Musical Borrowing
An Annotated Bibliography

Individual record

[+] Heile, Björn. "Uri Caine's Mahler: Jazz, Tradition, and Identity." Twentieth-Century Music 4 (September 2007): 229-55.

Jazz pianist Uri Caine quotes extensively from symphonic and vocal works by composers in the classical or art music tradition. On his albums Dark Flame (2003) and Urlicht/Primal Light (1997), Caine's borrowing from Mahler takes a variety of forms, ranging from quotation of a full piece to selective quotation of important and sequential melodic fragments in order to mimic the structure of Mahler's original in a more condensed form. Mahler is a particularly appropriate source for the jazz artist's borrowing, as the earlier composer's use of "folk" materials provides a model for Caine's own appropriation of musical material to explore Jewish identity. Caine's use of Mahler's music is not simply a matter of performance, or of arrangement for different voices; rather, Caine's borrowing is a reflection upon Mahler, history, and subjectivity. Even so, Caine's borrowing within a jazz context raises valuable questions about the validity of the frequently assumed dichotomy between composition and improvisation.

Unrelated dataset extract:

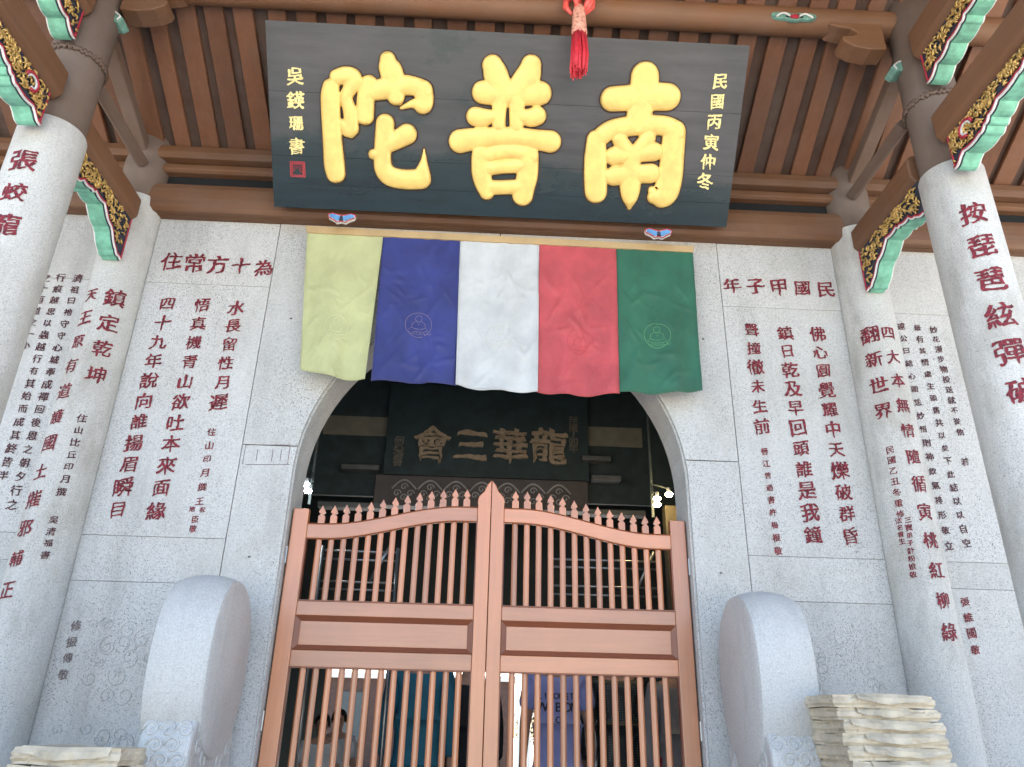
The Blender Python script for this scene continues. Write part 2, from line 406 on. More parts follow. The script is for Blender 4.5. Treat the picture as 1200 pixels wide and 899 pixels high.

Works: Uri Caine: Dark Flame (230-31, 237-38, 241, 248, 250-52), Urlicht/Primal Light (230-31, 233, 237-39, 241-42, 248-52).

Sources: Mahler: Symphony No. 5 (237, 238), Symphony No. 1 (237, 242, 247), Symphony No. 2 (238, 250), Des Knaben Wunderhorn (238, 241), Lieder eines fahrenden Gesellen (238, 250), Das Lied von der Erde (239, 241, 248), Fünf Rückertlieder (241); Anonymous, Frère Jacques (237).